I found myself pondering how conflicts of interest under ERISA and the Internal Revenue Code arise in retirement plans — particularly when fiduciaries receive third-party compensation tied to investment decisions. Going beyond that, it is instructive to think about how these situations can trigger prohibited transactions and what plan sponsors should do to mitigate risk.
The most frequently cited conflict of interest appears to be in the revenue sharing arena. Revenue sharing is built into certain mutual fund share classes and that revenue can be given to the advisor as compensation when a participant contributes to that mutual fund.
There are share classes of mutual funds that may not include revenue sharing (typically, the institutional share class or the R6 class).
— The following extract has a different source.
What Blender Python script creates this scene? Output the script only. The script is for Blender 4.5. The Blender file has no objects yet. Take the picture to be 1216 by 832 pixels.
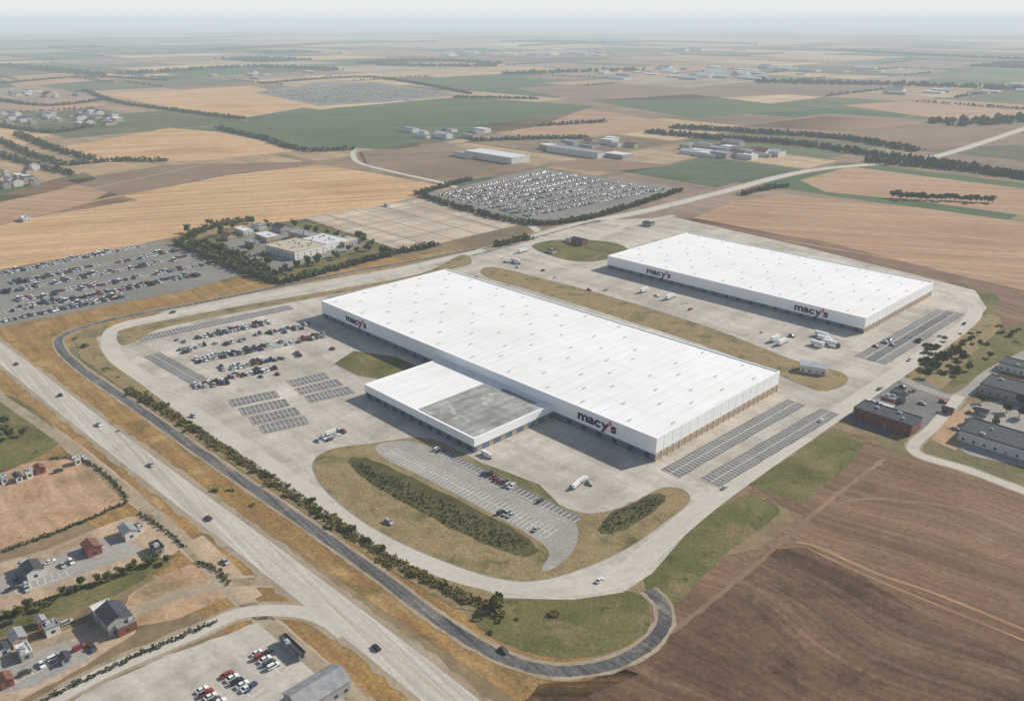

What is baffling to me is why a 401k advisor would not opt for the lowest fee version of a mutual fund as offered on the record keeping platform.
As near as I can suss out, when a fiduciary (such as a registered investment advisor) accepts custodian revenue sharing in exchange for investing plan assets in certain funds (e.g., no-transaction-fee share classes), that arrangement can constitute self-dealing, which is a prohibited transaction under ERISA §406 and the Internal Revenue Code.
This applies whether the compensation is direct or indirect and includes typical revenue sharing arrangements that influence investment recommendations.
I can appreciate that an advisor might take over a retirement plan that has these types of share classes in it but wouldn’t it behoove the advisor to change that? Wouldn’t that be something the advisor would have brought up when they were talking with the plan sponsor about a possible take over of the plan?
Complicating things is that the prohibited transaction rules apply only if the advisor is a fiduciary under ERISA or the Code. If the advisor is not acting as a fiduciary, the revenue sharing issue still raises conflict-of-interest concerns, but a prohibited transaction liability may not attach. My view is that whether an advisor is a 3(21) fiduciary or a 3(38) or not a fiduciary at all, it is essential to follow the Prudent Person rule and Duty of Loyalty in making investment decisions.
Of course, nothing in the 401k world is ever as it seems. The rule, Prohibited Transaction Exemption 2020-02 can cure what would otherwise be a prohibited transaction — if all conditions are met:
- Impartial Conduct Standards — best-interest conduct, reasonable compensation, best execution, and no materially misleading statements.
- Full Disclosure — acknowledgment of fiduciary status and material conflicts, including custodian revenue sharing.
- Policies and Procedures — documented, implemented controls to adhere to best-interest standards.
- Annual Retrospective Review — documented compliance review and certification by senior management.
The thing I ponder is how to you prove impartial conduct? Would a court review every investment discussion that an advisor had with a participant? Does one look at the preponderance of where funds are allocated in a 401k?
My “Homework” for Plan Sponsors
- Assess All Revenue Sharing
Plan fiduciaries must understand whether any adviser compensation is tied to investment choices — including indirect or “soft” revenue sharing — as this creates a conflict the law forbids absent exemptive relief. - Require Transparent Disclosures
Sponsors should demand clear written disclosures of revenue sharing and conflicts before investment decisions are made, not after. - Evaluate Adviser Status and Compliance
Confirm whether external advisers are acting as fiduciaries under ERISA/Code and that they satisfy the exemption conditions if they receive conflict-creating compensation. - Document Process & Reviews
The prudent process — including how conflicts were identified, evaluated, mitigated, and reviewed — must be thoroughly documented in committee minutes and compliance files. - Consider Fee Offsets Where Appropriate
If exemptive conditions can’t be satisfied and third-party compensation is received, consider offsetting that compensation against the advisor’s fees to avoid prohibited self-dealing.
The Parting Glass
From a governance and risk-management perspective, sponsors cannot treat revenue sharing as a benign line item. Even “industry standard” arrangements that tie compensation to investment choices can expose the plan to prohibited transaction risk and heightened DOL scrutiny. Sponsors must adopt robust procurement and oversight practices, ensure advisers have no incentive misalignment, and insist on complete transparency before any recommendation. Failure to do so increases fiduciary liability exposure and undermines the duty of loyalty under ERISA.